Mentre ero a Madeira, mi sono trovata spesso a interrogarmi sul significato di autenticità dei luoghi. C’era qualcosa che mi strideva, quando sentivo il marketing turistico parlare di “scoprire un luogo autentico” per vendermi magari rumorosi tour in 4×4 nella laurissilva o affollate escursioni che diventano processioni ciabattanti di gente col cellulare in mano, in cerca solo della foto perfetta. O quando raccontava di un “paese autentico” mentre lungo la via si susseguono negozietti stracolmi di souvenir pacchiani ma è impossibile trovarci una panetteria o un market.
“Autentico”, per la narrazione prepotente sui luoghi da sfruttare ai fini turistici, è un’etichetta che insieme a “borgo” va con tutto, va sempre bene, la usi e vai sul sicuro, qualcuno che abbocca ci sarà sempre.
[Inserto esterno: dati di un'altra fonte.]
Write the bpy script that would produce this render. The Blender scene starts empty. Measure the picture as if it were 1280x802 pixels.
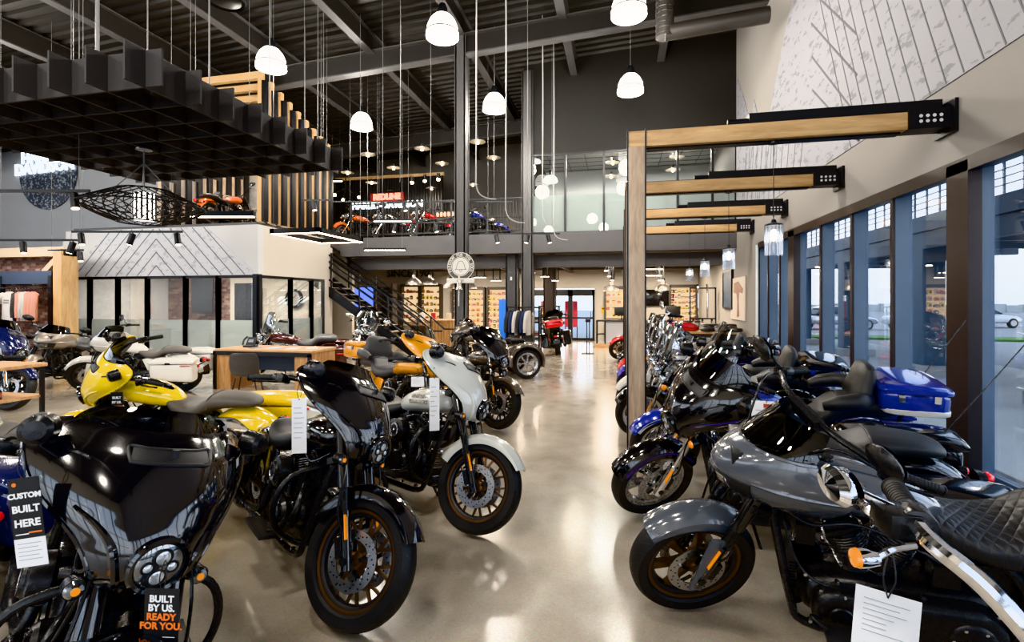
import bpy, math, random
from mathutils import Vector as V, Matrix as M
from math import sin, cos, pi, radians as R, sqrt, atan2

random.seed(7)
SC = bpy.context.scene
COL = SC.collection

# ------------------------------------------------------------------ camera maths (used to plan positions)
PSI = R(12.3); CS, SN = cos(PSI), sin(PSI); FOC = 620.0; HY = 375.0; CAMH = 1.7
def at(px, py, z=0.0):                      # ray through a pixel meets the level z
    D = FOC * (CAMH - z) / (py - HY); t = (px - 640) / FOC
    return V((D * (t * CS - SN), D * (t * SN + CS), z))
def on_y(px, py, Y):                        # ... meets the plane y = Y
    t = (px - 640) / FOC; D = Y / (t * SN + CS)
    return V((D * (t * CS - SN), Y, CAMH + (HY - py) * D / FOC))
def on_x(px, py, X):                        # ... meets the plane x = X
    t = (px - 640) / FOC; D = X / (t * CS - SN)
    return V((X, D * (t * SN + CS), CAMH + (HY - py) * D / FOC))
def on_d(px, py, D):                        # ... at a depth D
    t = (px - 640) / FOC
    return V((D * (t * CS - SN), D * (t * SN + CS), CAMH + (HY - py) * D / FOC))

# ------------------------------------------------------------------ materials
MATS = {}
def mat(name, col=(.5, .5, .5), rough=.5, metal=0., coat=0., var=0., scale=20., bump=0., bscale=60., emit=None, estr=0., spec=.5, rvar=.0, sheen=0., stretch=None):
    if name in MATS: return MATS[name]
    m = bpy.data.materials.new(name); m.use_nodes = True
    nt = m.node_tree; N = nt.nodes; L = nt.links
    b = N['Principled BSDF']
    c = (*col, 1)
    b.inputs['Base Color'].default_value = c
    b.inputs['Roughness'].default_value = rough
    b.inputs['Metallic'].default_value = metal
    b.inputs['Coat Weight'].default_value = coat
    b.inputs['Coat Roughness'].default_value = .02
    b.inputs['Specular IOR Level'].default_value = spec
    if sheen: b.inputs['Sheen Weight'].default_value = sheen
    if emit:
        b.inputs['Emission Color'].default_value = (*emit, 1); b.inputs['Emission Strength'].default_value = estr
    tc = N.new('ShaderNodeTexCoord'); src = tc.outputs['Object']
    if stretch:
        mp = N.new('ShaderNodeMapping'); mp.inputs['Scale'].default_value = stretch
        L.new(src, mp.inputs[0]); src = mp.outputs[0]
    if var or rvar:
        n = N.new('ShaderNodeTexNoise'); n.inputs['Scale'].default_value = scale; n.inputs['Detail'].default_value = 4
        L.new(src, n.inputs['Vector'])
        if var:
            mx = N.new('ShaderNodeMix'); mx.data_type = 'RGBA'
            mx.inputs[6].default_value = tuple(x * (1 - var) for x in col) + (1,)
            mx.inputs[7].default_value = tuple(min(1, x * (1 + var)) for x in col) + (1,)
            L.new(n.outputs['Fac'], mx.inputs[0]); L.new(mx.outputs[2], b.inputs['Base Color'])
        if rvar:
            mr = N.new('ShaderNodeMapRange'); mr.inputs[3].default_value = max(0, rough - rvar); mr.inputs[4].default_value = rough + rvar
            L.new(n.outputs['Fac'], mr.inputs[0]); L.new(mr.outputs[0], b.inputs['Roughness'])
    if bump:
        n2 = N.new('ShaderNodeTexNoise'); n2.inputs['Scale'].default_value = bscale; n2.inputs['Detail'].default_value = 3
        L.new(src, n2.inputs['Vector'])
        bp = N.new('ShaderNodeBump'); bp.inputs['Strength'].default_value = bump; bp.inputs['Distance'].default_value = .01
        L.new(n2.outputs['Fac'], bp.inputs['Height']); L.new(bp.outputs[0], b.inputs['Normal'])
    MATS[name] = m
    return m
def glass(name, tint=(1, 1, 1), refl=.08, rough=.0):
    if name in MATS: return MATS[name]
    m = bpy.data.materials.new(name); m.use_nodes = True; nt = m.node_tree; N = nt.nodes; L = nt.links
    N.remove(N['Principled BSDF']); o = N['Material Output']
    t = N.new('ShaderNodeBsdfTransparent'); t.inputs[0].default_value = (*tint, 1)
    g = N.new('ShaderNodeBsdfGlossy'); g.inputs['Roughness'].default_value = rough
    lw = N.new('ShaderNodeFresnel'); lw.inputs[0].default_value = 1.45
    mp = N.new('ShaderNodeMath'); mp.operation = 'MULTIPLY'; mp.inputs[1].default_value = refl / .04
    cl = N.new('ShaderNodeMath'); cl.operation = 'MINIMUM'; cl.inputs[1].default_value = .85
    mx = N.new('ShaderNodeMixShader')
    L.new(lw.outputs[0], mp.inputs[0]); L.new(mp.outputs[0], cl.inputs[0]); L.new(cl.outputs[0], mx.inputs[0])
    L.new(t.outputs[0], mx.inputs[1]); L.new(g.outputs[0], mx.inputs[2]); L.new(mx.outputs[0], o.inputs[0])
    MATS[name] = m; return m
def wood(name, c1, c2, axis='z', scale=6., rough=.55):
    if name in MATS: return MATS[name]
    m = bpy.data.materials.new(name); m.use_nodes = True; nt = m.node_tree; N = nt.nodes; L = nt.links
    b = N['Principled BSDF']; b.inputs['Roughness'].default_value = rough
    tc = N.new('ShaderNodeTexCoord'); mp = N.new('ShaderNodeMapping')
    s = {'x': (.12, 1, 1), 'y': (1, .12, 1), 'z': (1, 1, .12)}[axis]
    mp.inputs['Scale'].default_value = tuple(k * scale for k in s)
    L.new(tc.outputs['Object'], mp.inputs[0])
    n = N.new('ShaderNodeTexNoise'); n.inputs['Scale'].default_value = 1.6; n.inputs['Detail'].default_value = 6; n.inputs['Distortion'].default_value = 1.2
    L.new(mp.outputs[0], n.inputs['Vector'])
    w = N.new('ShaderNodeTexNoise'); w.inputs['Scale'].default_value = 9; w.inputs['Detail'].default_value = 2
    L.new(mp.outputs[0], w.inputs['Vector'])
    ad = N.new('ShaderNodeMath'); ad.operation = 'MULTIPLY_ADD'; ad.inputs[1].default_value = .45
    L.new(w.outputs['Fac'], ad.inputs[0]); L.new(n.outputs['Fac'], ad.inputs[2])
    cr = N.new('ShaderNodeValToRGB')
    cr.color_ramp.elements[0].position = .5; cr.color_ramp.elements[0].color = (*c1, 1)
    cr.color_ramp.elements[1].position = .95; cr.color_ramp.elements[1].color = (*c2, 1)
    L.new(ad.outputs[0], cr.inputs[0])
    v = N.new('ShaderNodeTexVoronoi'); v.inputs['Scale'].default_value = 1.3        # knots
    L.new(mp.outputs[0], v.inputs['Vector'])
    kr = N.new('ShaderNodeMapRange'); kr.inputs[1].default_value = .03; kr.inputs[2].default_value = .12; kr.inputs[3].default_value = .35; kr.inputs[4].default_value = 1
    L.new(v.outputs['Distance'], kr.inputs[0])
    mu = N.new('ShaderNodeMix'); mu.data_type = 'RGBA'; mu.blend_type = 'MULTIPLY'; mu.inputs[0].default_value = 1
    L.new(cr.outputs[0], mu.inputs[6]); L.new(kr.outputs[0], mu.inputs[7])
    L.new(mu.outputs[2], b.inputs['Base Color'])
    MATS[name] = m; return m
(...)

Quindi cosa significa “autentico”? E’ ancora possibile trovare luoghi autentici? Cosa li rende tali?
Se ripenso ai luoghi visti nel corso del viaggio – e ai paesi e alle frazioni che incrocio quando girovago tra le mie montagne di casa, perché il discorso alla fine è lo stesso – mi rendo conto che di posti autentici ne ho visti eccome… Solo che non sono cartoline, non sono scorci da instagrammare, non sono solo “bei paesaggi”. Sono luoghi contraddittori, che non nascondono i proprio lati d’ombra a bella posta per chi passa di là. Sono luoghi in cui vedi la bella natura e l’aria pulita, certo, ma magari vedi anche la fatica del vivere senza servizi, intuisci la stanchezza del lavoro che manca, comprendi le stratificazioni economiche, sociali, politiche e culturali che ne determinano l’ossatura.
Autentico, per me, è esattamente questo. Un luogo che è quello che è. Nel bene e nel male. Se non riusciamo ad apprezzare questa ambivalenza – il bello e il brutto, e soprattutto la complessità intrinseca di qualsiasi luogo, anche il più sperduto – allora non cerchiamo autenticità: cerchiamo solo make-up turistico e pretendiamo un “effetto wow” che fa comodo a noi, ospiti e visitatori, ma che con il luogo non c’entra nulla.